Luckily, the notion of going back to diapers to evade public toilets was fleeting. (It was the thought of changing teenage diapers that reeled me back into focus.) You figure it out along the way, you learn the tricks of how to sanitize and squat and hover and maneuver, and you make it work.

Those were the days of being out of diapers and in pull-ups, but next he took the leap into full-blown underwear.

With girls, I’m told much of potty training can be quite simple and neat. I can’t say the same for my floors, my walls, my toilet seat covers, toilet paper holders, and everything else in the general vicinity of the potty. For little boys, aim is not a natural inclination. To make matters worse, to my 2-year-old boy anyway, spraying pee-pee everywhere was just the funniest thing in the world.
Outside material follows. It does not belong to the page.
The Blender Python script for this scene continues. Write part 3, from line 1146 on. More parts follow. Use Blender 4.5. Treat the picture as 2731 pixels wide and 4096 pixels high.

Well, on top of learning how to wash his hands instead of the walls, Jace began to take notice of the differences in how Mommy went potty versus his and Daddy’s strategy. Initially, I think that children tend to mimic what they see. So he’d stand up when he was with Daddy, and sit down when he was with me. In time, he transitioned on his own to the Daddy way, full time.

And then one night after his bath, we chose underwear instead of a pull-up. There was no bed-wetting and less than two months before his third birthday, our son was potty trained. Whether you’re training your little boy or your little girl, each experience comes with its challenges or setbacks. But that stuff is nothing compared to the fun you have along the way.